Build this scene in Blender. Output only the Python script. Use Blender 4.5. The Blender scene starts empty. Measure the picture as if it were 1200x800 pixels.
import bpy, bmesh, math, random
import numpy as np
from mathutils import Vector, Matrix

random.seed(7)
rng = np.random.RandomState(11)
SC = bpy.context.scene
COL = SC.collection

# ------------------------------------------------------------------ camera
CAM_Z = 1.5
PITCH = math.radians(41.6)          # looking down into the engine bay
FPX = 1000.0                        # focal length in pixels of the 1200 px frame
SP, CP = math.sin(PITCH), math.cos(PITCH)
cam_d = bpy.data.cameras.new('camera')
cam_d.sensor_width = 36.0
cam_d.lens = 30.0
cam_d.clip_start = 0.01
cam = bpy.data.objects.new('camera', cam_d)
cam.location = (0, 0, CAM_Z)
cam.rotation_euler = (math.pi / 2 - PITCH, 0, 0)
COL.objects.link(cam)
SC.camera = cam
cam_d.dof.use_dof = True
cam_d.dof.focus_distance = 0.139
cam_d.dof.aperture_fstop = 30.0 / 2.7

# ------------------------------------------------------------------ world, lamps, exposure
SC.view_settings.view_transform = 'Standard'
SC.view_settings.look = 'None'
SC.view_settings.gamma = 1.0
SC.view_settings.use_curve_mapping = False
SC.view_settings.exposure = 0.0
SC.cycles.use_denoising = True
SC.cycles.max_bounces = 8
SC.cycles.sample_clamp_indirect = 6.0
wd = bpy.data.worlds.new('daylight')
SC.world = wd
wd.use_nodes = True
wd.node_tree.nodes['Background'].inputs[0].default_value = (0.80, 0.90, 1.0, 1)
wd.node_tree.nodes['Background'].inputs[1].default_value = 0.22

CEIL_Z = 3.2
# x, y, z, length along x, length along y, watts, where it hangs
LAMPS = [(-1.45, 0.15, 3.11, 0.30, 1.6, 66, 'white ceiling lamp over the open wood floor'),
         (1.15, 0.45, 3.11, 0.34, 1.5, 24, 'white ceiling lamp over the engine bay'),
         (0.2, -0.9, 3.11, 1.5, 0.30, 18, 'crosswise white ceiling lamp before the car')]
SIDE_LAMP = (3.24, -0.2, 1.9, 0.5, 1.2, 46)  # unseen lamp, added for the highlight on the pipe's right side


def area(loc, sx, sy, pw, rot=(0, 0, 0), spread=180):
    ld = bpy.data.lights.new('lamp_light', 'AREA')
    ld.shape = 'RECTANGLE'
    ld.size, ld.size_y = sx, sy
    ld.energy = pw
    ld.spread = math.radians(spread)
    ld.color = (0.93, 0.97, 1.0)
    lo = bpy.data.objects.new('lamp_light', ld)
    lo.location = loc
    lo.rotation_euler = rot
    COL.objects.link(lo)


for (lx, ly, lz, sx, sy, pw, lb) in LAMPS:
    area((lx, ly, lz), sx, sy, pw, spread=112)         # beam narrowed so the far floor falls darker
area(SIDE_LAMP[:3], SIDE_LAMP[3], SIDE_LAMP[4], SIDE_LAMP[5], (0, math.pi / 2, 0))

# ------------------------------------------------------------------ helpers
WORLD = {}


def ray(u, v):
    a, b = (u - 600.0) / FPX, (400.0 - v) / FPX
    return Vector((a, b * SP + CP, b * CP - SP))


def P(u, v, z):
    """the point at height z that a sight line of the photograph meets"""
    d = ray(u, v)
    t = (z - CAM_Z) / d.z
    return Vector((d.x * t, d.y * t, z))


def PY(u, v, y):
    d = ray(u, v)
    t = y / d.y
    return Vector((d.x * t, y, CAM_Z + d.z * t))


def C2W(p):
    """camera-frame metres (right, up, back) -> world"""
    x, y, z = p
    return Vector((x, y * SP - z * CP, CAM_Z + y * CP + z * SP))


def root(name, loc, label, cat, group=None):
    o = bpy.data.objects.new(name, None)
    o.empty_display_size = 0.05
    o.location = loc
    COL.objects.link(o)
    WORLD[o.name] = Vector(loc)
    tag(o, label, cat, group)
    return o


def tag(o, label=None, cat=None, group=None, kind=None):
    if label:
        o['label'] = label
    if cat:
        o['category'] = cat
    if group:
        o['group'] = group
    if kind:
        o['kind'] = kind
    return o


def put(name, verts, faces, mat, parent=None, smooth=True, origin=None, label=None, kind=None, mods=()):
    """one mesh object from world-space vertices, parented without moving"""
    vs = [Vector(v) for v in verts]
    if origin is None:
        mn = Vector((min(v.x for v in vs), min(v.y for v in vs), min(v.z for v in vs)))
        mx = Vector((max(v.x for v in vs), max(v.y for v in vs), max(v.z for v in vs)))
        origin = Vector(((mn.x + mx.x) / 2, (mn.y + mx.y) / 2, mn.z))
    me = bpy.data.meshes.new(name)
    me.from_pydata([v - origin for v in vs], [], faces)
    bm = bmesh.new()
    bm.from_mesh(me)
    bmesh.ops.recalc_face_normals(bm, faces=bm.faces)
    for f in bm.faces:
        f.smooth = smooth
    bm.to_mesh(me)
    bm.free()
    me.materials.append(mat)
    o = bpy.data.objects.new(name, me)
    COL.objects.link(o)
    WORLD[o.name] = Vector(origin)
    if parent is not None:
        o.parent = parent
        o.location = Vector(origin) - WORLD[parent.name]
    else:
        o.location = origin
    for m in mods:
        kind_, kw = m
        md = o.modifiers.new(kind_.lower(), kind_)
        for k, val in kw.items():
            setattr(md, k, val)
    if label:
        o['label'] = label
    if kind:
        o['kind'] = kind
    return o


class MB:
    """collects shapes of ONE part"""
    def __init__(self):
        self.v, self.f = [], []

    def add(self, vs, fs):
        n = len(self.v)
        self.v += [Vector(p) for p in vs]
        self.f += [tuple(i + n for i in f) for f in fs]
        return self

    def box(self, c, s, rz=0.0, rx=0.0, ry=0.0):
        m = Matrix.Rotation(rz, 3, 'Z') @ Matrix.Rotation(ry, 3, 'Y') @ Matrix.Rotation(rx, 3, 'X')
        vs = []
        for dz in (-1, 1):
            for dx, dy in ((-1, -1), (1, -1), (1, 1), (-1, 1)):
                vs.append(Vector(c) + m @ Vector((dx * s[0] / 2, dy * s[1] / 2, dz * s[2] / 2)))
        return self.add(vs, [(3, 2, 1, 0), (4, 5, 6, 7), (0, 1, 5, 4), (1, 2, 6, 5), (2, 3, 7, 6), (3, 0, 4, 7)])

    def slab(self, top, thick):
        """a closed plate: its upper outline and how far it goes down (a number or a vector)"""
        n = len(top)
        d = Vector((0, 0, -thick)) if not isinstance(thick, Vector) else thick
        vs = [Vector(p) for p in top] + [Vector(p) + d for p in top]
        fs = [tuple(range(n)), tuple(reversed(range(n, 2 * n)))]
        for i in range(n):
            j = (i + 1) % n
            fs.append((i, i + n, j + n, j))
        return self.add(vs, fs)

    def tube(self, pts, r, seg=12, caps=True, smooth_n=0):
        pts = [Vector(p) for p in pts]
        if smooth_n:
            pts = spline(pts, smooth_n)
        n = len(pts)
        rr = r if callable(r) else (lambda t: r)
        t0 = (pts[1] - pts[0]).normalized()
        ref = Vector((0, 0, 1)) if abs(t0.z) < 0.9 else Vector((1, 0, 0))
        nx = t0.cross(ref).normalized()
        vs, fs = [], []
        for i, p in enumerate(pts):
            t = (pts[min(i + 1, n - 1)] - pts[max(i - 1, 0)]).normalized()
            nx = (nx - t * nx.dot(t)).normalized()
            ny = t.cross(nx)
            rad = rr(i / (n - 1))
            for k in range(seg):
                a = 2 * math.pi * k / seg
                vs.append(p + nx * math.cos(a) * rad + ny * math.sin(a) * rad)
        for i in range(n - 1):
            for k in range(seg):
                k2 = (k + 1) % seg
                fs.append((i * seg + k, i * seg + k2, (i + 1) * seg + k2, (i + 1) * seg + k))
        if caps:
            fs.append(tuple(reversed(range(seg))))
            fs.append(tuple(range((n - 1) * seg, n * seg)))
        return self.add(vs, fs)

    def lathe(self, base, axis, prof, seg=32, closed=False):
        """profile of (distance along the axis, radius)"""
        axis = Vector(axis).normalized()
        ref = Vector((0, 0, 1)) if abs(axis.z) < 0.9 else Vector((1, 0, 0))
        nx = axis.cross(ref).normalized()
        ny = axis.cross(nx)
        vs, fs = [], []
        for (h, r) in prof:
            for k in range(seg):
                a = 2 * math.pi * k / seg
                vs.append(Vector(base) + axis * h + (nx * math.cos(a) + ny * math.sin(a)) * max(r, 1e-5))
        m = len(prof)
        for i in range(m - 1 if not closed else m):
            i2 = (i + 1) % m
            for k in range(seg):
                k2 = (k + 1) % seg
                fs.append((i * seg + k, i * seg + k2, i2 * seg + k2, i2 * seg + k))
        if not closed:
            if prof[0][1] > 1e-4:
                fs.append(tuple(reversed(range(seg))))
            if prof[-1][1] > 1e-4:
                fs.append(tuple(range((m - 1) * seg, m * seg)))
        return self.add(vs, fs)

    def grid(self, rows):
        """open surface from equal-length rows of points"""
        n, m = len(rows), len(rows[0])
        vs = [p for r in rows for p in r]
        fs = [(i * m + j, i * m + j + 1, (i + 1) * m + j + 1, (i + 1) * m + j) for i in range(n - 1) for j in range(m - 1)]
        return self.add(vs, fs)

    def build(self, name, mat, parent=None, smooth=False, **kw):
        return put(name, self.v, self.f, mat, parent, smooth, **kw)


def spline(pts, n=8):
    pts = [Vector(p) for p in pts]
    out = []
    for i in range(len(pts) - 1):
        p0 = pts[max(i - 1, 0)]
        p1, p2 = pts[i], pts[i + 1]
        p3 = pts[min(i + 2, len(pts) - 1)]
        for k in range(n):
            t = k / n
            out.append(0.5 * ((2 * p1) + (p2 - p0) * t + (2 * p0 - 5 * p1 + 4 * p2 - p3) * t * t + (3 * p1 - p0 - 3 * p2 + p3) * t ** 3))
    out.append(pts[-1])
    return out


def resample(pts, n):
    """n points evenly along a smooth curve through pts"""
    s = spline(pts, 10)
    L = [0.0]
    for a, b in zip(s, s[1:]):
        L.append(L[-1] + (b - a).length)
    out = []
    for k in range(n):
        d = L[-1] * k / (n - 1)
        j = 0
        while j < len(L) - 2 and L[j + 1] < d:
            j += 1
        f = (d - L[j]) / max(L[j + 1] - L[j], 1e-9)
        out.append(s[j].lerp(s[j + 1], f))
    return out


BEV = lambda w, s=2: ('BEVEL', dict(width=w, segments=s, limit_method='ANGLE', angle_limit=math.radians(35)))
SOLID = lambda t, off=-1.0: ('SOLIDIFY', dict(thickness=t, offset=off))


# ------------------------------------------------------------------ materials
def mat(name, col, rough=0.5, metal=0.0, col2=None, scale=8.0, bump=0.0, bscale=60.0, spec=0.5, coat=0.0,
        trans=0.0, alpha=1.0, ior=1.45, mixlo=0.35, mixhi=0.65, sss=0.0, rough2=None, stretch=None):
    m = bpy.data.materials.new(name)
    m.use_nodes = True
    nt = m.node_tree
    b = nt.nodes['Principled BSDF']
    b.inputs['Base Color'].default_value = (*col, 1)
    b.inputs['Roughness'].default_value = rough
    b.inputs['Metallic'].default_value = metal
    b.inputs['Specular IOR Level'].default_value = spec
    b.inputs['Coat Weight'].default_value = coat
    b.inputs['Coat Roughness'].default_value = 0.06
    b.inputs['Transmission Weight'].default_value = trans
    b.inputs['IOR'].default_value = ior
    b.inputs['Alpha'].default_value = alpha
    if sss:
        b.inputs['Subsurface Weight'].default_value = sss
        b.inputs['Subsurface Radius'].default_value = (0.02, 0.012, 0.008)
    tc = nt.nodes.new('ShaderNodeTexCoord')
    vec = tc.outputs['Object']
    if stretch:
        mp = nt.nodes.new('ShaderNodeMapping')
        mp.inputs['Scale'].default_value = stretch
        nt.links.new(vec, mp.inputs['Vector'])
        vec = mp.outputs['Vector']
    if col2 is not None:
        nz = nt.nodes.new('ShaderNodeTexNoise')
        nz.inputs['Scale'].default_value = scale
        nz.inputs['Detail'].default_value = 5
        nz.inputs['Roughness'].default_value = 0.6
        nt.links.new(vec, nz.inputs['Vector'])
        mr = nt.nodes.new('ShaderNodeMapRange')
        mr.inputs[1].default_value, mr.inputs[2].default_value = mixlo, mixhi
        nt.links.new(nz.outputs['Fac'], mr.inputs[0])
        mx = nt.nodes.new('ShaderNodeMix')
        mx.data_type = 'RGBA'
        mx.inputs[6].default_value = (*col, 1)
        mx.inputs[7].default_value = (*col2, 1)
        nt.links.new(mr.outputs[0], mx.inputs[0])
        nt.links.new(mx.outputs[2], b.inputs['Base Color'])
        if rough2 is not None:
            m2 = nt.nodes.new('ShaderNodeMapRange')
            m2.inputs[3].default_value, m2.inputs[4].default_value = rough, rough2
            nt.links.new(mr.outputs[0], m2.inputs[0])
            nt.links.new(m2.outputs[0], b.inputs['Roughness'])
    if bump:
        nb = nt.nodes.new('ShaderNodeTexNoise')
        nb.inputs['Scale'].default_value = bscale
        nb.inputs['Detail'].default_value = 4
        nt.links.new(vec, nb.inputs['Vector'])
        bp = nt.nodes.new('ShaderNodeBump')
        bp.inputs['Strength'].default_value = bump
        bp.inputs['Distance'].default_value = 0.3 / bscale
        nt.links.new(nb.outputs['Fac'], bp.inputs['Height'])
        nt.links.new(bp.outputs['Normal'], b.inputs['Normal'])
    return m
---
_What to do:_ Without changing anything, quote the lines from the top of the data to the line that contains "cam_d.dof.aperture_fstop = 30.0 / 2.7", including that line.

_Exercise output:_
Build this scene in Blender. Output only the Python script. Use Blender 4.5. The Blender scene starts empty. Measure the picture as if it were 1200x800 pixels.
import bpy, bmesh, math, random
import numpy as np
from mathutils import Vector, Matrix

random.seed(7)
rng = np.random.RandomState(11)
SC = bpy.context.scene
COL = SC.collection

# ------------------------------------------------------------------ camera
CAM_Z = 1.5
PITCH = math.radians(41.6)          # looking down into the engine bay
FPX = 1000.0                        # focal length in pixels of the 1200 px frame
SP, CP = math.sin(PITCH), math.cos(PITCH)
cam_d = bpy.data.cameras.new('camera')
cam_d.sensor_width = 36.0
cam_d.lens = 30.0
cam_d.clip_start = 0.01
cam = bpy.data.objects.new('camera', cam_d)
cam.location = (0, 0, CAM_Z)
cam.rotation_euler = (math.pi / 2 - PITCH, 0, 0)
COL.objects.link(cam)
SC.camera = cam
cam_d.dof.use_dof = True
cam_d.dof.focus_distance = 0.139
cam_d.dof.aperture_fstop = 30.0 / 2.7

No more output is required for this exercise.